● TASK STATEMENT
Copy out each line featuring the string "pixels" from the entries beneath.

Scene script records:
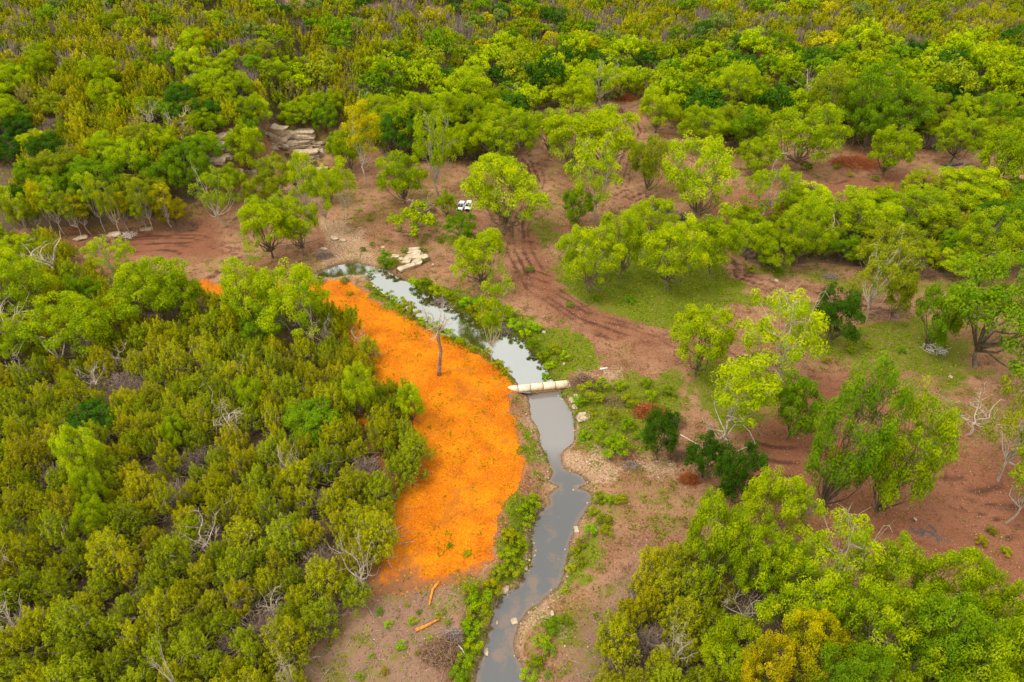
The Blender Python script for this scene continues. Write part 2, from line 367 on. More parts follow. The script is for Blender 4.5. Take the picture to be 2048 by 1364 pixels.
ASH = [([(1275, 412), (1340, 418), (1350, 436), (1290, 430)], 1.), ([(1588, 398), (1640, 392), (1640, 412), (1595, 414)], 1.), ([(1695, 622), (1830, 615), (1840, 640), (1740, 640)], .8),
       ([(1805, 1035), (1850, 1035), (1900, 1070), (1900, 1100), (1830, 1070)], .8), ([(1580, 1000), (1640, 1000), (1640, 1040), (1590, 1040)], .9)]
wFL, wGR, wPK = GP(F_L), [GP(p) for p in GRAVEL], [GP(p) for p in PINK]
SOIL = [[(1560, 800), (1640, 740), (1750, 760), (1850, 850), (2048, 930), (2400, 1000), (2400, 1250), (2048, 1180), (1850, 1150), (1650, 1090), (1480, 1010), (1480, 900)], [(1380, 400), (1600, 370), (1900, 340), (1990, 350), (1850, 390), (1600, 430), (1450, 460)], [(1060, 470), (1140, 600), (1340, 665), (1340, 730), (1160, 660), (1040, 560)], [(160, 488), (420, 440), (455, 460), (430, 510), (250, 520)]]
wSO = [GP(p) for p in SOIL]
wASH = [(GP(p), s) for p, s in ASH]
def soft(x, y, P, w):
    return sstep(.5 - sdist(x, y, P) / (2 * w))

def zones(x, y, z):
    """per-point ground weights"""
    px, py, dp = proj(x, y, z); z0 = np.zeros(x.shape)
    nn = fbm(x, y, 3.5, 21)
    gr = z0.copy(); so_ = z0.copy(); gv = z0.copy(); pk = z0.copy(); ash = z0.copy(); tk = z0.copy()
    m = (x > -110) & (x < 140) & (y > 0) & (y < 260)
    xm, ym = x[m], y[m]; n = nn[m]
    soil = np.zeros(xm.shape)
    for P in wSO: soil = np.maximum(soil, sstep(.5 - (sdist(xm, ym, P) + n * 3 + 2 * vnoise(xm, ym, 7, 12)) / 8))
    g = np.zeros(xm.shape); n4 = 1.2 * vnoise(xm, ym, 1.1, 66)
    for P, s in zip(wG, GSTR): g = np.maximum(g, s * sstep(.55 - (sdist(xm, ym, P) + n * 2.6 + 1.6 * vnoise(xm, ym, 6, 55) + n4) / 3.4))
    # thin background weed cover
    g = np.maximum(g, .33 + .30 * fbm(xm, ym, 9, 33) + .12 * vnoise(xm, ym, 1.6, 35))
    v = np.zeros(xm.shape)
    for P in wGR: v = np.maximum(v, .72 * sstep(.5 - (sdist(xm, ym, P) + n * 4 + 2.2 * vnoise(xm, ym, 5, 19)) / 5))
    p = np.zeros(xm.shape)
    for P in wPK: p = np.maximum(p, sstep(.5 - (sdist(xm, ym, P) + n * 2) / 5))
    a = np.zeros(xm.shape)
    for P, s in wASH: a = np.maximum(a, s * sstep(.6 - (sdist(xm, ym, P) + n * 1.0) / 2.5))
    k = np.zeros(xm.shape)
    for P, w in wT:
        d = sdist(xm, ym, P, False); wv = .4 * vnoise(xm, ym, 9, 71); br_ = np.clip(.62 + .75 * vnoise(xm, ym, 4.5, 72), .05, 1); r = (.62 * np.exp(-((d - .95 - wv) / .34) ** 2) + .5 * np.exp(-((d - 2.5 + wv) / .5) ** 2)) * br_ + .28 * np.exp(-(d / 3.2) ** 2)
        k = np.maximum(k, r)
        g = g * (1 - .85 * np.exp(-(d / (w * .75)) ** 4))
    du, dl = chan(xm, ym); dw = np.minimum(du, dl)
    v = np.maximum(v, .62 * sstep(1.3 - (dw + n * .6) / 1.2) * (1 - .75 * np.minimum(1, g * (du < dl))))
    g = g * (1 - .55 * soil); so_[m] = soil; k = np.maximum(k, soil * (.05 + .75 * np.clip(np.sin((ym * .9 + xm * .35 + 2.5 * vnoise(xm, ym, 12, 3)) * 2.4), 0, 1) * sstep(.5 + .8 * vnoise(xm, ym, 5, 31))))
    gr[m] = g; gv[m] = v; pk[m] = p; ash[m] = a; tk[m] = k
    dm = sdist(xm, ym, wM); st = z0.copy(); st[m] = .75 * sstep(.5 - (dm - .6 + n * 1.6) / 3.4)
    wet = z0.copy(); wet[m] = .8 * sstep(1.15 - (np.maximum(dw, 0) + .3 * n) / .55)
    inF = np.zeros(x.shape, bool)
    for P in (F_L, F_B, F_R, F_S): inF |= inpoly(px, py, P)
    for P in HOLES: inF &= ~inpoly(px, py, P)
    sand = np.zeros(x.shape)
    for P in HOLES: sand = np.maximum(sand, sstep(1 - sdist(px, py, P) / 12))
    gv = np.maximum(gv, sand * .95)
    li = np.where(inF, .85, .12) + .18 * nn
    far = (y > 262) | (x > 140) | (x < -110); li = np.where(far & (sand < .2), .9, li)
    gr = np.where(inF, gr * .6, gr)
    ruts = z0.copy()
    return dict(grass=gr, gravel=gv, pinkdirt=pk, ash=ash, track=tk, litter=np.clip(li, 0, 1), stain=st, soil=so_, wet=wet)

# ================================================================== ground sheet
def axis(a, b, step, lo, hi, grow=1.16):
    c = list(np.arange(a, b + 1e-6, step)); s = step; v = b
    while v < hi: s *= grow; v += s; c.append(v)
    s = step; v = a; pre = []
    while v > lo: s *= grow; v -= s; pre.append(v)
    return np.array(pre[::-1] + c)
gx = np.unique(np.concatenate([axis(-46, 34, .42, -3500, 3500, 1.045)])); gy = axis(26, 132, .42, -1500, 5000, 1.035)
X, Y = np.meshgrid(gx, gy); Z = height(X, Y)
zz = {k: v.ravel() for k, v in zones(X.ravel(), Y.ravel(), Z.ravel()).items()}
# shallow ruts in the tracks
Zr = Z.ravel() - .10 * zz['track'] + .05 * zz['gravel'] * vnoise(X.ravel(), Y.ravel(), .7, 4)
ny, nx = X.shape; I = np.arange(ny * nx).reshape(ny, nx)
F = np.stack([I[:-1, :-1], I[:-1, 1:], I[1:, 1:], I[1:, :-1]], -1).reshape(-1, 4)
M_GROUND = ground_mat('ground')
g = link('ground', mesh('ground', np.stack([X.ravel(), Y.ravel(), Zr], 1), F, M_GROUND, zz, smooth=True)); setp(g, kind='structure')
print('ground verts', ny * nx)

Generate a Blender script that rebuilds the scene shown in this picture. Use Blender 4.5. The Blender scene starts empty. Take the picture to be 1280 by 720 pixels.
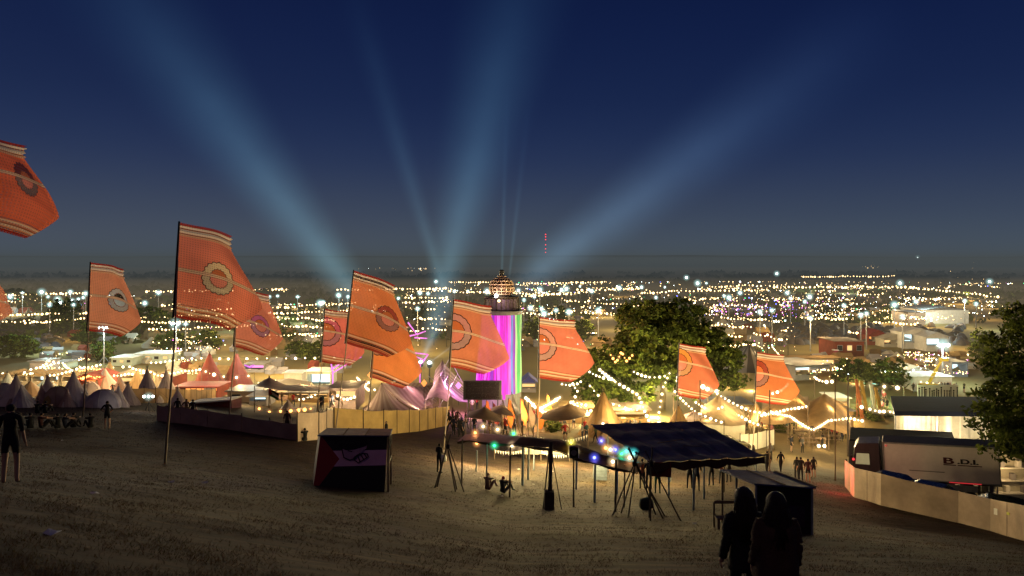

● SOLUTION
The Blender Python script for this scene continues. Write part 2, from line 367 on. More parts follow. The script is for Blender 4.5. Take the picture to be 2048 by 1364 pixels.
Generate a Blender script that rebuilds the scene shown in this picture. Use Blender 4.5. The Blender scene starts empty. Take the picture to be 1280 by 720 pixels.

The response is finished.